From the time she first started running as a nine-year-old while living in Nanaimo, B.C., to her days running around the Keystone Centre amid the smell of dry dust, the sound of popcorn popping and the sight of hockey practice, Doyle had achieved her dream.

When she thinks of home, the Keystone Centre immediately pops into her head

“I spent many winter days there running up on that concourse and running up and down those stairs as a teenager,” Doyle said. “One of the workouts we had was one hour of going up and down the stairs … sometimes we did 600-metre and 400-metre runs with hairpin turns around the garbage cans.”

She has lived in Australia since 2000 and hasn’t been back to Brandon since attending her mother’s funeral in 2011, but thinks of home quite often.

“I have to be really careful with that because it’s a big thing to move to another country and most of the time I’m too tired and too busy to really stop and think about it,” Doyle said. “But when I do, or I call somebody at home, I feel quite nostalgic and part sad. I do miss it.”

But she doesn’t miss running. Walking is more her style now, as is using her intellectual abilities instead of her physical gifts.

“I laugh sometimes because I feel like from the neck down I exploited the resources that I was given,” Doyle said laughing. “Now I’m trying to see what’s from the neck up.”

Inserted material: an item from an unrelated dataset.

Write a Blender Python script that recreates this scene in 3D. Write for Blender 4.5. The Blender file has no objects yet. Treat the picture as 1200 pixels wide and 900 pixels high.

Yet by her own admission being a mother to daughter Emily, 15, and son Michael, 13, is the most fulfilling thing she’s done.

“You really know who you are when you become a parent. That’s an immense joy and challenge consuming all aspects of my life and you feel great. I have that chapter of my life,” Doyle said. “My husband and I are in such a wonderful phase of life where we are so busy we don’t know ourselves. I guess that’s the one thing about being a former athlete is you know how finite things are.”

Despite her athletic accolades, Doyle’s husband Simon, a middle-distance runner who finished fourth in the men’s 1500m at the 1990 Commonwealth Games, receives most of the praise in his native Australia.

But Emily knows the truth.

“My daughter was telling me the other day, ‘everyone knows that dad was a good runner but no one knows that you were,’” Doyle said.